Nicodemus, Kansas — 1877, the Exoduster Colony

In the summer of 1877, twelve years after emancipation and one year after federal troops began withdrawing from the South, a handful of Black men in Kentucky put their names to a town company and aimed it at a treeless stretch of the high Kansas plains. They called the place Nicodemus, after the legend of an enslaved African who had purchased his own freedom — a name that announced, before a single sod was turned, exactly what the venture was about. Kansas was the chosen ground for a reason: it was John Brown’s old battlefield, a free state soaked in abolitionist memory, and for thousands of formerly enslaved people it shimmered as a kind of biblical promised land just over the western horizon.

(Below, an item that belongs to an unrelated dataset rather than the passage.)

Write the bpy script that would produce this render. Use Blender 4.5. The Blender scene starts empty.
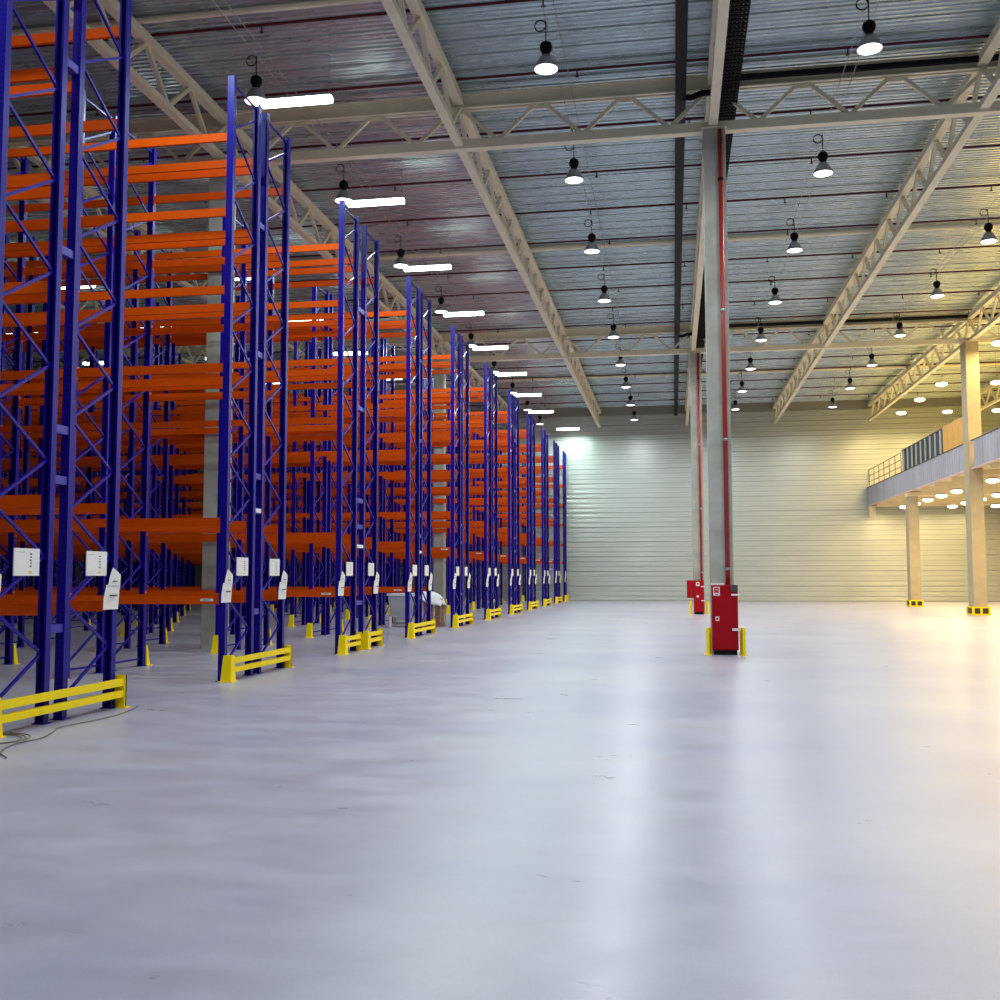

The first colonists came up from Lexington and the Bluegrass counties in the autumn of 1877 and again in the spring of 1878, riding the rails to Ellis and then walking or wagoning the last thirty-odd miles north to the Solomon River valley. What they found was not the wooded, watered country the recruiting circulars had implied. It was open grass, hard wind, and almost no timber for building. The promoters’ handbills had promised more than the land could give, and the gap between the promise and the prairie nearly broke the colony in its first months. The newcomers dug into the earth itself — into dugouts and burrows scraped from the riverbanks and hillsides — and waited out a winter many of them barely believed they would survive.

Nicodemus is remembered today as the oldest and only remaining all-Black town west of the Mississippi from the Reconstruction era, and the centerpiece of the wider “Exoduster” migration of 1879–1880, when tens of thousands of African Americans fled the collapsing protections of the post-war South for Kansas. Other Black colonies were attempted across the plains; almost all of them faded. Nicodemus did not vanish, even after the railroad it had staked its future on chose to lay its tracks elsewhere. The town shrank, but it never quite died, held together by the descendants of the founders and by an annual homecoming that still gathers families home each summer.

Its story is at once a homestead story and something larger — a test of whether free land under the 1862 Homestead Act would extend, in fact and not only in law, to people who had themselves been held as property a dozen years before. The land office at Kirwin recorded their entries; the patents bear their names. What the diaries and reminiscences of Nicodemus preserve is not a triumphal frontier myth but the harder, truer record of people who arrived poor, were lied to about the country, nearly starved in their first winter, and stayed anyway.